LOS ANGELES—“I love Kristen more and more every day. She is my best friend. To get to spend as much time together, which is pretty much every day, I am the luckiest guy in the world,” Fil-Am Robert “Bobby” Lopez gushed about his personal and professional collaboration with his wife, Kristen Anderson-Lopez, which has produced songs like “Remember Me” and “Let It Go.”
“I can’t top that,” Kristen quipped about her husband’s outburst of affection. Married since 2003, Bobby and Kristen composed the songs for the Pixar films “Coco” and “Frozen,” the stage musical “Up Here” and the Walt Disney World production of “Finding Nemo—The Musical.”
Their “Let It Go” (from “Frozen”) won them an Oscar for best song and two Grammy Awards. “Remember Me,” their moving ballad from “Coco,” was nominated for best song in the recent Golden Globes.
“Our happiest moments are in our apartment, in our office, when a germ of an idea turns into a melody, a verse or a chorus,” shared Kristen, who lives with Bobby and their two daughters in New York. “We start getting that feeling of ‘yes!’ And you start running with that. That to me is where we are truly in sync with who we are.”

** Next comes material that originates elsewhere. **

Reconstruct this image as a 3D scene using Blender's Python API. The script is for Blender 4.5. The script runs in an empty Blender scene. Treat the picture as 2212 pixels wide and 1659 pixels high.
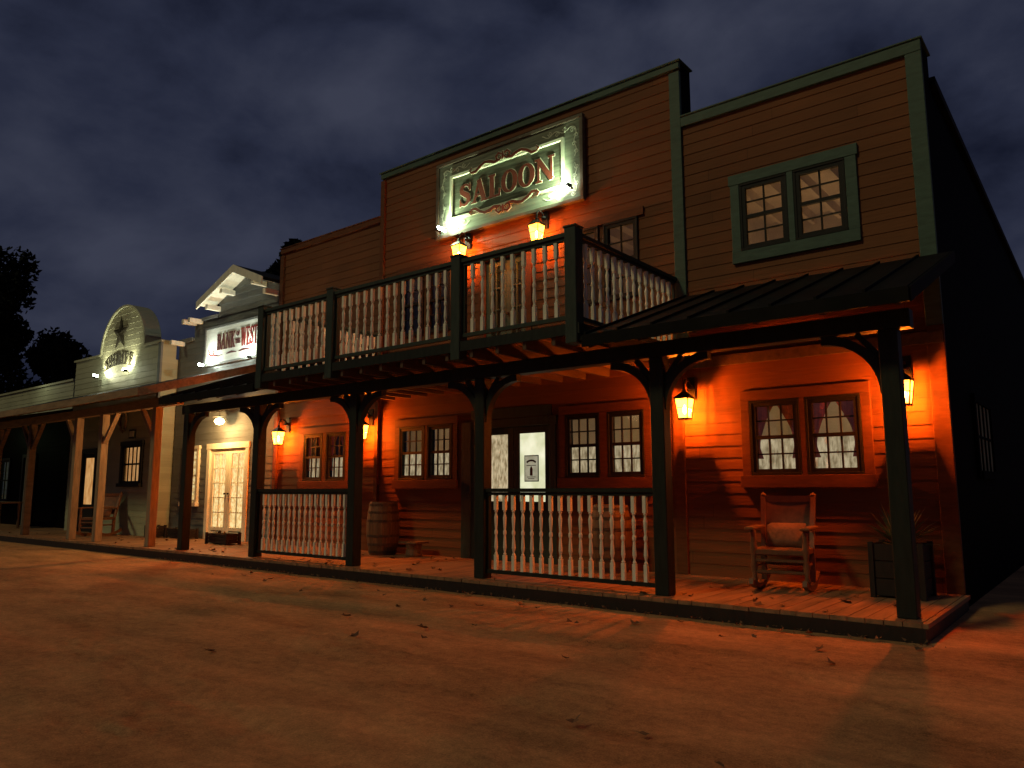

Kristen admitted to us in a previous interview that when she first saw Bobby in a musical-theater workshop in 1998, she thought right away that he’d be the man she would marry.
“We have a marriage like anyone else’s,” said Bobby, who is the youngest member of the elite group of only 12 people who have won an Emmy, a Grammy, an Oscar and a Tony Award (Egot) and the quickest (in 10 years) to win all four, according to Wiki.
His Tony trophies are for “Avenue Q” and “The Book of Mormon.” “It goes through ups and downs. But the secret to a good marriage is when you have a crisis—you turn it into an opportunity to get closer and understand each other more.”
“I love a crowd, performing, connecting with an audience,” said Kristen, whose own credits include the musical, “In Transit.” “I love it when something that we worked hard on connects.”
They added songs to the stage musical version of “Frozen,” which begins previews on Broadway next month and will likely connect with audiences. In addition, they are writing songs for the “Frozen 2” movie sequel.
Kristen cracked that composing for all these projects is easier than coping with the demands of their increasing fame.
“In terms of the trappings of like staying really skinny and wearing the $8,000 gowns, that’s harder,” she said with a laugh. But she looked effortlessly elegant in a black gown on the Golden Globe red carpet with Bobby, dapper in an Oliver Tolentino piña fabric tux.
“It takes work and it takes hours that I don’t necessarily have, because I’m a mother of two. I love the content and creation part,” Kristen added.
On “Frozen” opening soon on Broadway, Kristen said, “We are intimately involved in the rehearsal process and the recording of the cast album. Then the previews, which are the hardest because with previews, you don’t know the show you have until you sit with an audience. You listen very carefully and feel the energy.
“Then, when you feel something drifting that night, everybody comes together and says, ‘We need to change that, we need to fix that.’ Sometimes, we have to write a new song, a new verse or a new intro that night. We wake up the next day and rehearse it with the cast, the tech and the set, then see it again the next night. It’s like being in finals for a month, every single day.”
Bobby added, “The thing that we always say is, ‘Frozen’ the movie has seven and a half songs. A Broadway musical needs to be two and a half hours that is mostly song-driven. So, at first in 2014, when they gave us this challenge, we were very daunted. It was like standing at the bottom of a hill going, oh my God, how do we get up there?”
“Coco” being a film about a boy meeting some of his dearly departed family members, Bobby and Kristen were asked who they’d love to meet.
“I am part Filipino—my father’s Filipino,” Bobby answered. “I never met my grandfather. He was Filipino. I have a picture of him. He looked so charismatic and cool that I wish I got to know him.”
“He was hot, too, I have to say,” Kristen interjected.
“He was a good-looking guy,” Bobby agreed.
“We have his picture, and I went, hmm,” Kristen said with a smile.
“Yeah, maybe Kristen can meet him,” Bobby quipped with a grin.
Kristen would have loved to meet her “Swedish grandmother, who came as a single mother to this country. She had to raise two boys. She owned a bakery and yet, she still was able to learn the violin and became very musical.”
And how would Bobby and Kristen like to be remembered by their grandchildren?
Kristen replied, “The most important thing we try to hold on to, and I say this to my girls every day, is like, ‘Go out there. Be your best selves so you can make the world a better place.’ I hope that they take that lesson and pass it forward. Then, our legacy is that we worked every day to put good into the world.”